Hay historias que se deben empezar a
contar por el final. Y hay finales de historias que son un billete a la
inmortalidad. Sobre todo si son historias de diablos. Y más aún si lo son de
diablos rojos; que le pregunten al Bayern Múnich si tienen o no grabado a fuego
aquel final, minuto 92, del veintiséis de mayo del 99 en el Camp
Nou, donde un viejo rockero llamado Teddy Sheringham y un asesino con cara de niño de nombre Ole Gunnar Solskjaer le abrieron las
puertas del infierno.
La historia que aquí contamos es aún más
antigua, casi veinte años se han desangrado día por día desde el plano
secuencia en trescientos sesenta grados más desafiante, orgulloso y lleno de
carácter del Teatro de los Sueños: Eric Cantona.
Hay mil motivos para recordar a Cantona,
para quererlo, para subirlo a ese olimpo de locos geniales que hacen pensar a
uno que en la vida hay más colores que el blanco, el negro y la asfixiante
escala de grises que va de uno a otro; pero hay uno, esa congelación del tiempo, ese imborrable y
superlativo destello de carácter que te enamora nada más verlo: la celebración
del gol que vistiendo la roja del Manchester United le marcó al Sunderland el
21 de diciembre de 1996. Si ese día Old Trafford no se vino abajo es que ya no
se cae nunca, voto a Bríos.
El gol es un golazo, arrancando con magia
maradoniana en el medio del campo, lleno de potencia después, energía en bruto
y garra en la transición, con su apoyo en escudero y rebosante de pausa,
suavidad y sueño para acunar el balón en las mallas después de quitar las
telarañas de la escuadra.
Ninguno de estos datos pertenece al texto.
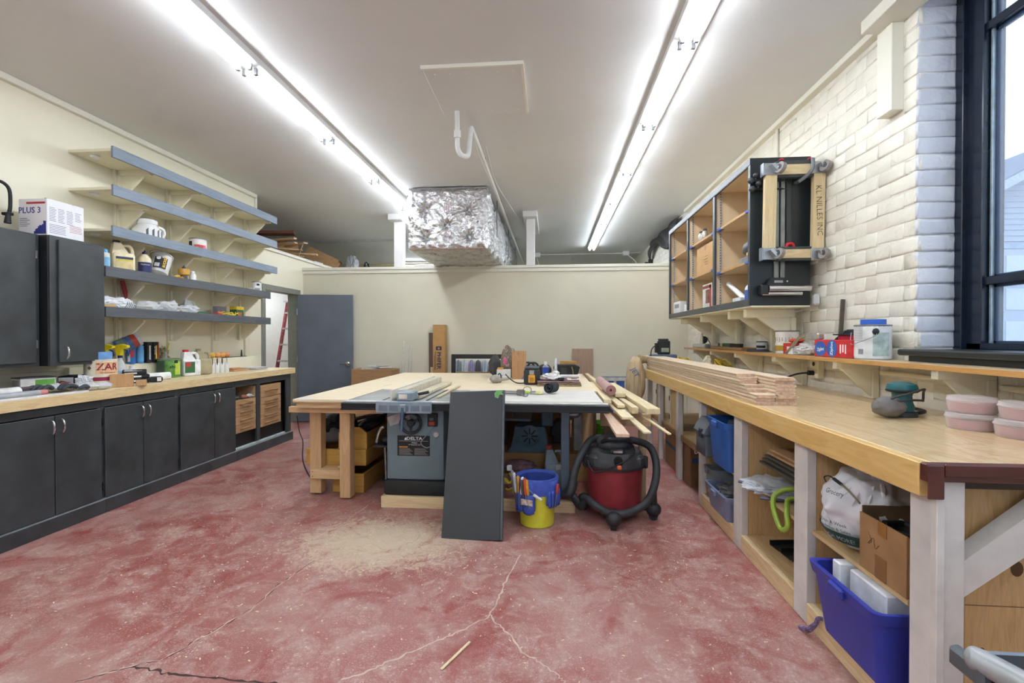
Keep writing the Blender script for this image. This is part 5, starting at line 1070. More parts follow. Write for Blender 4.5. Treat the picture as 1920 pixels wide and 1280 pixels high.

Y luego el éxtasis. Miles de gargantas rugen,
explotan rindiendo pleitesía a la magia. Pero a ras de césped, el
cazarrecompensas no participa de la bacanal. Solo, callado, girando sobre sí mismo
mirando al horizonte como sólo Clint Eastwood sabe hacerlo cuando hace del
Rubio. Está claro que en el mundo hay dos tipos de personas, los que empuñan
las pistolas cargadas y los que cavan. Tú cavas.